**Collected material**

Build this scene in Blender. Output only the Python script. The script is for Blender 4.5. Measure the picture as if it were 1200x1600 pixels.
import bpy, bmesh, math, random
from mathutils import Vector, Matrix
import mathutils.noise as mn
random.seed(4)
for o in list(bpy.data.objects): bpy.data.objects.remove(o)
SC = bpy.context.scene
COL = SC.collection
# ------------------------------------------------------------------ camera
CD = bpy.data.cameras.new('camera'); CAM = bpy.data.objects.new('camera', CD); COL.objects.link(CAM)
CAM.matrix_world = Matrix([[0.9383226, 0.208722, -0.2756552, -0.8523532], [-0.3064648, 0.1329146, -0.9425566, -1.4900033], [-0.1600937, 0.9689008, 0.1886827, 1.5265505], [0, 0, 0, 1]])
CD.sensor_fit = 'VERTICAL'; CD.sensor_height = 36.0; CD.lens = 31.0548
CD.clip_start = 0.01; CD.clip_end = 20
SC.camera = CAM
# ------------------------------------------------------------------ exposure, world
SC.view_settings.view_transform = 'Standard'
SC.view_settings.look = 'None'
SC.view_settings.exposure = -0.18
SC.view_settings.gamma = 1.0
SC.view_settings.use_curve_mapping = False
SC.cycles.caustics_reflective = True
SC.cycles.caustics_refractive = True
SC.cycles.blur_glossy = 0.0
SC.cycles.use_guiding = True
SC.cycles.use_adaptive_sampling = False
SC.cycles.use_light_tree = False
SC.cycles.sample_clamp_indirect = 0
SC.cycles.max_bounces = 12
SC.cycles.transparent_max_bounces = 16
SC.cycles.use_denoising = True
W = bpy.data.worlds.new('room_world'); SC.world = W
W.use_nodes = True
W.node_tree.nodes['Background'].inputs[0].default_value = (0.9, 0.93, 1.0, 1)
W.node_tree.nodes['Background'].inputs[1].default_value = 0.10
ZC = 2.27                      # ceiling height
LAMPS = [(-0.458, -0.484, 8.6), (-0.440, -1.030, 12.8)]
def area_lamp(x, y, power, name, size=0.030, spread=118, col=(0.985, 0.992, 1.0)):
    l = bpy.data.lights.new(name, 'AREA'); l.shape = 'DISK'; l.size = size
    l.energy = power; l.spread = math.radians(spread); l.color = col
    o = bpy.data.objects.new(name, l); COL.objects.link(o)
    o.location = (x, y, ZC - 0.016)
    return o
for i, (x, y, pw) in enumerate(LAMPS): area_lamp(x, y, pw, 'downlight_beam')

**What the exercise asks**
Every line of the material must be returned exactly as it appears.

**The result**
Build this scene in Blender. Output only the Python script. The script is for Blender 4.5. Measure the picture as if it were 1200x1600 pixels.
import bpy, bmesh, math, random
from mathutils import Vector, Matrix
import mathutils.noise as mn
random.seed(4)
for o in list(bpy.data.objects): bpy.data.objects.remove(o)
SC = bpy.context.scene
COL = SC.collection
# ------------------------------------------------------------------ camera
CD = bpy.data.cameras.new('camera'); CAM = bpy.data.objects.new('camera', CD); COL.objects.link(CAM)
CAM.matrix_world = Matrix([[0.9383226, 0.208722, -0.2756552, -0.8523532], [-0.3064648, 0.1329146, -0.9425566, -1.4900033], [-0.1600937, 0.9689008, 0.1886827, 1.5265505], [0, 0, 0, 1]])
CD.sensor_fit = 'VERTICAL'; CD.sensor_height = 36.0; CD.lens = 31.0548
CD.clip_start = 0.01; CD.clip_end = 20
SC.camera = CAM
# ------------------------------------------------------------------ exposure, world
SC.view_settings.view_transform = 'Standard'
SC.view_settings.look = 'None'
SC.view_settings.exposure = -0.18
SC.view_settings.gamma = 1.0
SC.view_settings.use_curve_mapping = False
SC.cycles.caustics_reflective = True
SC.cycles.caustics_refractive = True
SC.cycles.blur_glossy = 0.0
SC.cycles.use_guiding = True
SC.cycles.use_adaptive_sampling = False
SC.cycles.use_light_tree = False
SC.cycles.sample_clamp_indirect = 0
SC.cycles.max_bounces = 12
SC.cycles.transparent_max_bounces = 16
SC.cycles.use_denoising = True
W = bpy.data.worlds.new('room_world'); SC.world = W
W.use_nodes = True
W.node_tree.nodes['Background'].inputs[0].default_value = (0.9, 0.93, 1.0, 1)
W.node_tree.nodes['Background'].inputs[1].default_value = 0.10
ZC = 2.27                      # ceiling height
LAMPS = [(-0.458, -0.484, 8.6), (-0.440, -1.030, 12.8)]
def area_lamp(x, y, power, name, size=0.030, spread=118, col=(0.985, 0.992, 1.0)):
    l = bpy.data.lights.new(name, 'AREA'); l.shape = 'DISK'; l.size = size
    l.energy = power; l.spread = math.radians(spread); l.color = col
    o = bpy.data.objects.new(name, l); COL.objects.link(o)
    o.location = (x, y, ZC - 0.016)
    return o
for i, (x, y, pw) in enumerate(LAMPS): area_lamp(x, y, pw, 'downlight_beam')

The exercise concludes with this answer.